--- start of Input data ---
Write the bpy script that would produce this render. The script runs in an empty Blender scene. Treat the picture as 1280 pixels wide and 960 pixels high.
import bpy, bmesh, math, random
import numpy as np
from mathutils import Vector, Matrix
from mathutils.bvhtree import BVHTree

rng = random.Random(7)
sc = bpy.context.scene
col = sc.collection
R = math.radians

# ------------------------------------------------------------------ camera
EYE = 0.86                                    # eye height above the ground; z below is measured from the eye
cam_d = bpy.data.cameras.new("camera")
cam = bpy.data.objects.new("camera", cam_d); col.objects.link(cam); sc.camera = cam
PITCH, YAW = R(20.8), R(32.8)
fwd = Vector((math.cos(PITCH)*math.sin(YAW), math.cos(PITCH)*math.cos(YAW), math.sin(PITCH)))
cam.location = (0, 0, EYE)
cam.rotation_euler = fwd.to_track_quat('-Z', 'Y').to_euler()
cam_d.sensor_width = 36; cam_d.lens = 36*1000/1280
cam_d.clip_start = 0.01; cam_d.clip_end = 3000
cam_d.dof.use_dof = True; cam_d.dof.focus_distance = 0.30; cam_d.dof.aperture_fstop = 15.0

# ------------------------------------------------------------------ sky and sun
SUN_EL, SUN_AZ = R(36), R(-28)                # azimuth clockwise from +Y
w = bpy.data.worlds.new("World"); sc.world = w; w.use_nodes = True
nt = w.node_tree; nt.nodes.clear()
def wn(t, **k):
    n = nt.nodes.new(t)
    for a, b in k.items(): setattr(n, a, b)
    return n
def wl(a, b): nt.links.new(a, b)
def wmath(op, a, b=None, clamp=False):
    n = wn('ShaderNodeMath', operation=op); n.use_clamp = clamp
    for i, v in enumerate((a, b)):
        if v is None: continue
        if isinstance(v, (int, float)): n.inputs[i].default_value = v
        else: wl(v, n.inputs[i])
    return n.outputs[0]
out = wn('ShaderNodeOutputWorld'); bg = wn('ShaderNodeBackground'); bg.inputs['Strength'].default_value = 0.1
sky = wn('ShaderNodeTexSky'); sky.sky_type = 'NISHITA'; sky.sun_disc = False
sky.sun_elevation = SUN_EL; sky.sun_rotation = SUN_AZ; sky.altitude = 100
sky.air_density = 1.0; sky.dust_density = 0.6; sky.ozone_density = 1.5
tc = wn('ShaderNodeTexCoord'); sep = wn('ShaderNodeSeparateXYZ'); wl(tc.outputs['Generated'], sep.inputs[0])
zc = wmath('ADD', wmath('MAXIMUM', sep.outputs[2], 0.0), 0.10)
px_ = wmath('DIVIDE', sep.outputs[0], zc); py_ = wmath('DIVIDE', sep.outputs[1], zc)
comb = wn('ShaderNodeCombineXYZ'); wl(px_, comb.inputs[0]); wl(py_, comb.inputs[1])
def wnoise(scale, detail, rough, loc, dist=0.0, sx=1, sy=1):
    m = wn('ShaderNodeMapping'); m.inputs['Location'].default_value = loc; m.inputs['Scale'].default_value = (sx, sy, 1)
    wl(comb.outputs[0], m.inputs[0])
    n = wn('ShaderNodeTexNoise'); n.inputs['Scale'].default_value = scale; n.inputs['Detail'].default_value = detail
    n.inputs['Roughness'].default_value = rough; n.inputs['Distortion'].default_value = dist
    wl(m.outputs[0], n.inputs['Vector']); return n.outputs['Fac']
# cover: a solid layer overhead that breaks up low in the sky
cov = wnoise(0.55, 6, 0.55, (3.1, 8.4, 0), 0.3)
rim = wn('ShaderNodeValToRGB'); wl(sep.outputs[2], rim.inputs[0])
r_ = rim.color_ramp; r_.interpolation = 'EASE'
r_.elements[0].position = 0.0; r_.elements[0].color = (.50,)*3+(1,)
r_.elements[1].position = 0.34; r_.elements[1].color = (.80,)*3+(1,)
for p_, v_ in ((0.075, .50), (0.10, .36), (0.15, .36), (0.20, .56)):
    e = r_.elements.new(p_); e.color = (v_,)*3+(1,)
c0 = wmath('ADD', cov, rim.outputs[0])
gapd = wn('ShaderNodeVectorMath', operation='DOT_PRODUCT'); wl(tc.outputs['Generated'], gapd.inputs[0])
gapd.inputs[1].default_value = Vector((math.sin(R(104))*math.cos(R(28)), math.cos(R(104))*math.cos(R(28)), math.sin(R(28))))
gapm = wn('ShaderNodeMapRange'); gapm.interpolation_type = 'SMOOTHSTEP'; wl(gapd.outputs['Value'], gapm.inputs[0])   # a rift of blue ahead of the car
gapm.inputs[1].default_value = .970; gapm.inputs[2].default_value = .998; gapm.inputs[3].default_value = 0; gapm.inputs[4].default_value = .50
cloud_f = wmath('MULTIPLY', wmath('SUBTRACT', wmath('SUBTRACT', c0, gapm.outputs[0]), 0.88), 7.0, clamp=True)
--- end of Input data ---
--- start of Input data ---
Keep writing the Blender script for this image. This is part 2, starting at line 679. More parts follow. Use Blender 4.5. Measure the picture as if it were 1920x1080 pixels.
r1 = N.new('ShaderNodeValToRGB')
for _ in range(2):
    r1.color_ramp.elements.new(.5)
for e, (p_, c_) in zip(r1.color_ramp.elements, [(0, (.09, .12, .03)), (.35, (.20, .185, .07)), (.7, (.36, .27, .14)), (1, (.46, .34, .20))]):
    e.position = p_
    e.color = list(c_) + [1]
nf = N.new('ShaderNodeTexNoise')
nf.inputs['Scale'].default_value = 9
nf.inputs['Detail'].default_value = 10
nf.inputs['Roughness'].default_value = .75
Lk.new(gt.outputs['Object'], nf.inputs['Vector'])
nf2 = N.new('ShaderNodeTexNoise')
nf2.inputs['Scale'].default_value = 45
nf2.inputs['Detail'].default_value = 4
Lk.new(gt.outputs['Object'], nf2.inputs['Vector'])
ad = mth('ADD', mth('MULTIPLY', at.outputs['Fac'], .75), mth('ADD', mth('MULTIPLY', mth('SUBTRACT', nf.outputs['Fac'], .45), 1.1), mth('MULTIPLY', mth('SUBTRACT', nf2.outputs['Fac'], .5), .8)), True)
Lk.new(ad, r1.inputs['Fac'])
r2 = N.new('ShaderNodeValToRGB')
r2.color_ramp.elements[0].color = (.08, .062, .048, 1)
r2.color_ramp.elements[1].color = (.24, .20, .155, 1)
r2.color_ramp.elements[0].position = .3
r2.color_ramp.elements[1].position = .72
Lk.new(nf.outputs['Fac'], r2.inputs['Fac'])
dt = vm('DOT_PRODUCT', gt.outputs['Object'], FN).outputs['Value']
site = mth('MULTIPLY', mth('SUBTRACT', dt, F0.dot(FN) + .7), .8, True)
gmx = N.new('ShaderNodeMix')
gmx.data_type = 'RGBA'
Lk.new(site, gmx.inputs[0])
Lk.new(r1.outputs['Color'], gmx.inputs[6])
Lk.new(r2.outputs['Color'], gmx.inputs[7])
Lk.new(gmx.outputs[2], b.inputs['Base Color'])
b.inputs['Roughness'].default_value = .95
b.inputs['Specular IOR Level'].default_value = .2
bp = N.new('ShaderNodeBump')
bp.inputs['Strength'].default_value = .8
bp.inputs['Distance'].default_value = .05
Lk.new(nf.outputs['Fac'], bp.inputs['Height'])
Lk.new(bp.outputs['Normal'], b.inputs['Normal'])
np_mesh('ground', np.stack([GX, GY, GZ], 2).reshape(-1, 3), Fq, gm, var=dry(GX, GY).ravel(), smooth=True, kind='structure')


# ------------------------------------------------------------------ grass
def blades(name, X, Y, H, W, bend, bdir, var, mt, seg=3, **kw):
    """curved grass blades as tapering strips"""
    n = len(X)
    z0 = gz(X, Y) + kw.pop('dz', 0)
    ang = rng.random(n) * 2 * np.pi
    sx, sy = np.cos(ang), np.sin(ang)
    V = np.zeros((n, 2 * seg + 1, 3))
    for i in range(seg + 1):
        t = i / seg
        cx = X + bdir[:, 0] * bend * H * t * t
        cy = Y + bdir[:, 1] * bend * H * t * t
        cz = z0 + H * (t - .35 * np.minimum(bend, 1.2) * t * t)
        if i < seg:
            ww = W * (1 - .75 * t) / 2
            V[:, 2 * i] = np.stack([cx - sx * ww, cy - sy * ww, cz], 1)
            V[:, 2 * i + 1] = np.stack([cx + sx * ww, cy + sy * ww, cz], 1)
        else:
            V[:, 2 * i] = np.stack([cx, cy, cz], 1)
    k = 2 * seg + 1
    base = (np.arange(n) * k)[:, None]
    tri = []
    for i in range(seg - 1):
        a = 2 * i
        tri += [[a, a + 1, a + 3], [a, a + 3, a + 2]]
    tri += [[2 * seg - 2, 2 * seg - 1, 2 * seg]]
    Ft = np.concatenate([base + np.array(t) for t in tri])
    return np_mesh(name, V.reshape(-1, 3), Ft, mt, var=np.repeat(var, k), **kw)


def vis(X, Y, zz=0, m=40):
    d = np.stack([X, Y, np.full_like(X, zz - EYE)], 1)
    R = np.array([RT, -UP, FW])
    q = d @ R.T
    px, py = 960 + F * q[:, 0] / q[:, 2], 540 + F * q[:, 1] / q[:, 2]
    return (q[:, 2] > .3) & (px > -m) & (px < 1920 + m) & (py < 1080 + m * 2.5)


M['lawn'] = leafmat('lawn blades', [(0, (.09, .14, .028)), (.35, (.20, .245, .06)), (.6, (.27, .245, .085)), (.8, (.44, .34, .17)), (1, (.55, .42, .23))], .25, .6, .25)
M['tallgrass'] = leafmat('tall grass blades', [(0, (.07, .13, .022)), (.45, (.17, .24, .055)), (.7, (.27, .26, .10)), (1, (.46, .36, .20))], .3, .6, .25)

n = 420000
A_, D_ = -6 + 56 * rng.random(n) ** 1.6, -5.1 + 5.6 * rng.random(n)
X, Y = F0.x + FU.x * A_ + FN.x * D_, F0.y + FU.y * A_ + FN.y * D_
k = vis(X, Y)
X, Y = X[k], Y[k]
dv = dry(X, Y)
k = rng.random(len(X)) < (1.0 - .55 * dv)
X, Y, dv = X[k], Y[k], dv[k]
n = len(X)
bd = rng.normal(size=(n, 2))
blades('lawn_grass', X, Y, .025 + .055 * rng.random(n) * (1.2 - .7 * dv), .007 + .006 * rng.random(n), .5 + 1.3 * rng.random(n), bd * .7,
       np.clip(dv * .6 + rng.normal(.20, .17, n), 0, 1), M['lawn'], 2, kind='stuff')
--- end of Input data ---
◆ **What you are asked to do**: Nothing but the lines from the line that contains "Write the bpy" through the line that contains "cam_d.dof.use_dof = True;" should be given again, each exactly as it stands, both ends included.

◆ **The answer**:
Write the bpy script that would produce this render. The script runs in an empty Blender scene. Treat the picture as 1280 pixels wide and 960 pixels high.
import bpy, bmesh, math, random
import numpy as np
from mathutils import Vector, Matrix
from mathutils.bvhtree import BVHTree

rng = random.Random(7)
sc = bpy.context.scene
col = sc.collection
R = math.radians

# ------------------------------------------------------------------ camera
EYE = 0.86                                    # eye height above the ground; z below is measured from the eye
cam_d = bpy.data.cameras.new("camera")
cam = bpy.data.objects.new("camera", cam_d); col.objects.link(cam); sc.camera = cam
PITCH, YAW = R(20.8), R(32.8)
fwd = Vector((math.cos(PITCH)*math.sin(YAW), math.cos(PITCH)*math.cos(YAW), math.sin(PITCH)))
cam.location = (0, 0, EYE)
cam.rotation_euler = fwd.to_track_quat('-Z', 'Y').to_euler()
cam_d.sensor_width = 36; cam_d.lens = 36*1000/1280
cam_d.clip_start = 0.01; cam_d.clip_end = 3000
cam_d.dof.use_dof = True; cam_d.dof.focus_distance = 0.30; cam_d.dof.aperture_fstop = 15.0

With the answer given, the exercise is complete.